Sunday, November 9, 2014

Breaking up the Fog



     When I first started doing this blog to help myself, help other grieving parents and to shed some light to those that want to support those grieving.  I felt clear in my thoughts at that time .... my clarity of expression has become clouded or filled with fog.  I try to sit and type to express my thoughts, that have become jumbled and confused. My feelings don't come out clear or what I perceive as clear.  In hopes to find clarity of my feelings that I once could see through the fog.  I need to figure out when the clarity began to be foggy.
 

  I noticed I lost myself by over-extending myself and losing myself... Between family, sleep derivation, work and going to school.... I put myself emotionally on a shelf.  The fog became thicker.  A few months ago I felt the build up.  The thickness of the fog hid the grief my heart was trying to forget and hid from my own foresight of acknowledgement....



   
    I was forced to acknowledge the reality before I totally lost it.  I honestly know my aching heart of grief won't ever be forgotten. It was only being neglected!!!
My breaking point of realization was when I broke down in a mess of tears that I didn't want to face.  I kept hearing and seeing socially mothers crying to watch their 3 yr old going to preschool.  Why cry...? These mothers are not missing watching their son growing up.  They get to watch and cherish every milestone. I don't understand.... I would give anything to rejoice in AJ going to preschool this last year. After the tears broke through the fog I realized the reality of neglecting my own grieving heart.

Now learning again to find clarity in life and not to neglect my own grieving heart.
The search is on to find a better way ....

What I know will work:

  • Prayer
  • Scripture study
  • Finding Joy
  • Finding fun again
  • reorganize and relearn to plan 
Next to make it start to work and not get lost in the FOG.
My grieving heart is important and deserves to be taken care of !!   
I need to always remember LIGHT breaks up the FOG....   I need to let the light in.





Boy...Oh Boy... I hope this made some sense. If it didn't , I apologize for my "crazy grieving heart"
I know here I go again....

Saturday, September 27, 2014

40!!! Just another day to another year and decade

      

I'm not in my 20'sanymore, okay that is far gone now.  I'm not in my 30's either anymore, and those yearsslipped away.  I guess I am now to say "HELLO" to the 40's!!!!

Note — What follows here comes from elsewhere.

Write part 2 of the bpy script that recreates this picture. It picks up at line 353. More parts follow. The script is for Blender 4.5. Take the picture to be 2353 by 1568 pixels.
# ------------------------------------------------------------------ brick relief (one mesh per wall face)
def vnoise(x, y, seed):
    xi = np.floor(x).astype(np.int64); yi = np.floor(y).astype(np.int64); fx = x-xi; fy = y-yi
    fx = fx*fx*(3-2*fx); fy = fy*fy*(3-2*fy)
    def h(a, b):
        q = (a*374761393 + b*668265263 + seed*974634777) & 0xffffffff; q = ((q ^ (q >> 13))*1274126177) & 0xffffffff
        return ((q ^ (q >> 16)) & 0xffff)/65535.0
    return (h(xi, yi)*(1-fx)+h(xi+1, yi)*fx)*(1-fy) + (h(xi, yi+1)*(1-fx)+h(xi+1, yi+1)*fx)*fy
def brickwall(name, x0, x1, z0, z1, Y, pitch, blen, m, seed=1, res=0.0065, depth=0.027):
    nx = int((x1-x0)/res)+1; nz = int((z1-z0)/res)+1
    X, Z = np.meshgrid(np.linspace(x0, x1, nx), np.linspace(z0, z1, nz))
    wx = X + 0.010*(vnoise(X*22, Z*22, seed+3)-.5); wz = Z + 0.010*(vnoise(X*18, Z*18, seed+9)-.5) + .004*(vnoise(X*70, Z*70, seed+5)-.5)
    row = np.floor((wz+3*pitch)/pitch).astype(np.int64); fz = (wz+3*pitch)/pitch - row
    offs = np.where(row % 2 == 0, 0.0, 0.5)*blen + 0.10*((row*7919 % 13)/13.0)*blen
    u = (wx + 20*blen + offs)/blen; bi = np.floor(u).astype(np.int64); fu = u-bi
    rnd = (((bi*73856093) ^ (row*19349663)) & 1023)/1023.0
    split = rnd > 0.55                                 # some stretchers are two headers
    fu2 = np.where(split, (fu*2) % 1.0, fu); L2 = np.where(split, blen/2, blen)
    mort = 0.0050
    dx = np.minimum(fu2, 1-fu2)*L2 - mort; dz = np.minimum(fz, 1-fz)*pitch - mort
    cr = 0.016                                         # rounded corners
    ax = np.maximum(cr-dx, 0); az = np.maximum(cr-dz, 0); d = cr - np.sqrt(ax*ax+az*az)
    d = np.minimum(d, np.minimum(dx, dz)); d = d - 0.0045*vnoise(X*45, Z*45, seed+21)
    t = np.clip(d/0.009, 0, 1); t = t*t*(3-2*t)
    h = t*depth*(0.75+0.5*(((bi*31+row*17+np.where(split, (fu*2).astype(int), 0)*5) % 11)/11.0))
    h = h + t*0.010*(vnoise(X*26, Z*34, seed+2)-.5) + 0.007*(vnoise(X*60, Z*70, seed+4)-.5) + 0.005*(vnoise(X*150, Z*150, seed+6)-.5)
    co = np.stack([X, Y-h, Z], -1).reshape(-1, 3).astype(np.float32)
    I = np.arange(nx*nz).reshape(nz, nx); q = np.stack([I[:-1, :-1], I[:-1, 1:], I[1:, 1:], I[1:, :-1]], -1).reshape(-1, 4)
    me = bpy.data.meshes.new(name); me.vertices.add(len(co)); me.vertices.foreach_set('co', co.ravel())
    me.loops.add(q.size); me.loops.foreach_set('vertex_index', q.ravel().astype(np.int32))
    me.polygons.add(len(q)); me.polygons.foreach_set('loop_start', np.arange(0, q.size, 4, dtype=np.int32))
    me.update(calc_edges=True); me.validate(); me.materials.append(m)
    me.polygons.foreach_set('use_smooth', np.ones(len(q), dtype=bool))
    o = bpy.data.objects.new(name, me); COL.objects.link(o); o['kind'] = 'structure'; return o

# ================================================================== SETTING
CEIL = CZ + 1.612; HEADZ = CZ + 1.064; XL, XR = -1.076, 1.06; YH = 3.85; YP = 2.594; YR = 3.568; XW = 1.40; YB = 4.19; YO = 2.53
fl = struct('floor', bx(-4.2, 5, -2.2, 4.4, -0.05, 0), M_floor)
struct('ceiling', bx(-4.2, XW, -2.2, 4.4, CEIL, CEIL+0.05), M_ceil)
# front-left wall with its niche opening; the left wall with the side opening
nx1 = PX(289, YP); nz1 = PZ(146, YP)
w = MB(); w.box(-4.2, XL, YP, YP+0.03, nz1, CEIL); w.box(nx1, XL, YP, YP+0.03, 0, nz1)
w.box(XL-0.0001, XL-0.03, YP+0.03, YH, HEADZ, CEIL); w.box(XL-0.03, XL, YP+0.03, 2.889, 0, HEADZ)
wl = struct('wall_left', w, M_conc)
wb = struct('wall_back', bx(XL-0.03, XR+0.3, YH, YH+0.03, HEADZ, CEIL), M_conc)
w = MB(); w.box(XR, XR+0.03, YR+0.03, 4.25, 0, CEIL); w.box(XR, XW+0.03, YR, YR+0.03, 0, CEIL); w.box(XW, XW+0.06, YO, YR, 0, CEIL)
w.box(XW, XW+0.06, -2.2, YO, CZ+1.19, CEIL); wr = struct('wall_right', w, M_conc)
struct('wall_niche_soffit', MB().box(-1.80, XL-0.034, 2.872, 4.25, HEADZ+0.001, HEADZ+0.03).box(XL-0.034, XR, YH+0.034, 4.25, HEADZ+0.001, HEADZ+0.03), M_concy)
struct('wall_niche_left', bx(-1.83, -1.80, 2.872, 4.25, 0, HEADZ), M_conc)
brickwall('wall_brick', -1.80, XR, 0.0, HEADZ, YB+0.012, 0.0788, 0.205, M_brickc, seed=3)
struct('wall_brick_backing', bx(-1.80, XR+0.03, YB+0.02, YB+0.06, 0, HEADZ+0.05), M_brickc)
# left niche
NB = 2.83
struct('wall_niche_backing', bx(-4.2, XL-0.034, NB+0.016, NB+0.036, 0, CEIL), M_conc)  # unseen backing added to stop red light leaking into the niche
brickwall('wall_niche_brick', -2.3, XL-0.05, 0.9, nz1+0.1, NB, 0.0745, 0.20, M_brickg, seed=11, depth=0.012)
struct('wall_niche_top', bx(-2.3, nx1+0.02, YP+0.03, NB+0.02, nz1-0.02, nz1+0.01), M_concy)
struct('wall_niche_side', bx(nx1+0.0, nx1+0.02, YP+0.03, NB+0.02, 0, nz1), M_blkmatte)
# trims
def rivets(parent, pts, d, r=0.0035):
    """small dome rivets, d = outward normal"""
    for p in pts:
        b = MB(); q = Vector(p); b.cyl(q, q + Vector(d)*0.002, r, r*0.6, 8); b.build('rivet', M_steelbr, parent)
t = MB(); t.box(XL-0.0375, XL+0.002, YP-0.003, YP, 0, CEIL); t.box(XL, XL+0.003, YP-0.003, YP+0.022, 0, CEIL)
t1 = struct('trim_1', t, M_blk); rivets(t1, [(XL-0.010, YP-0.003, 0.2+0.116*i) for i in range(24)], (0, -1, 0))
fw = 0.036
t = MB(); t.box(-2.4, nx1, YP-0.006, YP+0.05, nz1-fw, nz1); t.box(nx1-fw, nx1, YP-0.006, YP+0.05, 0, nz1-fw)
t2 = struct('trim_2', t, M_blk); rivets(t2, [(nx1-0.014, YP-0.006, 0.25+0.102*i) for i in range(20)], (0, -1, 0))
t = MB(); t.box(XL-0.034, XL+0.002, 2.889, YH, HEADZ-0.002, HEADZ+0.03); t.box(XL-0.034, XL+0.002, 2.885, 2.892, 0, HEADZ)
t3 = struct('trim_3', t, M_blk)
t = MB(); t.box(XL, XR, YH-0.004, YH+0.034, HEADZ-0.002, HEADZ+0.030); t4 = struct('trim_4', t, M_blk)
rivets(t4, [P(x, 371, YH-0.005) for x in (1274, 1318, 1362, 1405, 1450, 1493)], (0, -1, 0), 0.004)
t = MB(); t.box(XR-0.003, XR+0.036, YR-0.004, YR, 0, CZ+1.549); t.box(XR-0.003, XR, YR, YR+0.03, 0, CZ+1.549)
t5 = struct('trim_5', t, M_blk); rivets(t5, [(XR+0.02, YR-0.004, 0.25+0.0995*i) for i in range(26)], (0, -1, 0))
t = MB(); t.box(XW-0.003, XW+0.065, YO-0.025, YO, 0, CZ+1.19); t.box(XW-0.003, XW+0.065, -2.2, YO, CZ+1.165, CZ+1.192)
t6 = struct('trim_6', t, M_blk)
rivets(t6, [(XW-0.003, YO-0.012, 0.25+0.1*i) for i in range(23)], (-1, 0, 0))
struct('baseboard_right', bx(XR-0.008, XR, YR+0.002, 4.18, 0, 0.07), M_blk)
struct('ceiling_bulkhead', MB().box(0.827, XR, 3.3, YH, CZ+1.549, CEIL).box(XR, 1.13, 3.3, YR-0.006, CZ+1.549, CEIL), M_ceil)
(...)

       Here comes the bomb!!!

    I don't mind other people's birthday's.  I LOVE to celebrate my children's birthdays, but not my own. Does any one else feel the same way????   The more I get told Happy Birthday the more my eyes well up and fill with tears.  I wish I could find the JOY in my own birthday. I have noticed this to get worse over the years. NOT sure what happened.  Did I create over some years unmet expectations, Did I feel I got forgotten, Did the meaning of birthdays change for me and bring heartache after AJ died..... I honestly don't know what happened to me? In my own confusion of sorting this out, I have 2 ways to handle or except September 28 every year..... 1. Wish the day could be skipped or 2. Celebrate the day with confidence and joy with friends and family. I hope that I can learn to embrace option 2.  I feel bad that my children watch me not enjoy this day that I truley wish and want to enjoy.     Let's give it another try, tommorow I can try. I have 8 min left to be 39!!!!!!!

WOW!!! It has been a year.... And I need to be back Blogging!!!!!!!!!

 
        I took note today that it has been a year since I last puplished on my blog. I have missed expressing myself and sharing on here.  I originally wanted this blog to be a place to express my grieving process and share how our family finds JOY in life.  I wanted others to know thay are not alone in this world of parental grief.  Not sure if I ever made a differince to others, BUT it made a difference in me!!!
  

    So here I am saying!!! I am back to express myself and share, even if it is only helping myself it has proven to be benifical as a positive effect and worth while.


Since my last post... So many things have happend and changed. Luckliy most all wonderful!!   In a short summary; School for me and the girls, Work, Kids all growing, Holidays passed by in every form, and we bought a house and moved.  Life is in full speed and NEEDS to slow down!!!!!!!!!
Oh and By the Way I absolutly without any doubt LOVE my amazing Husband and Children all 6 of them!!!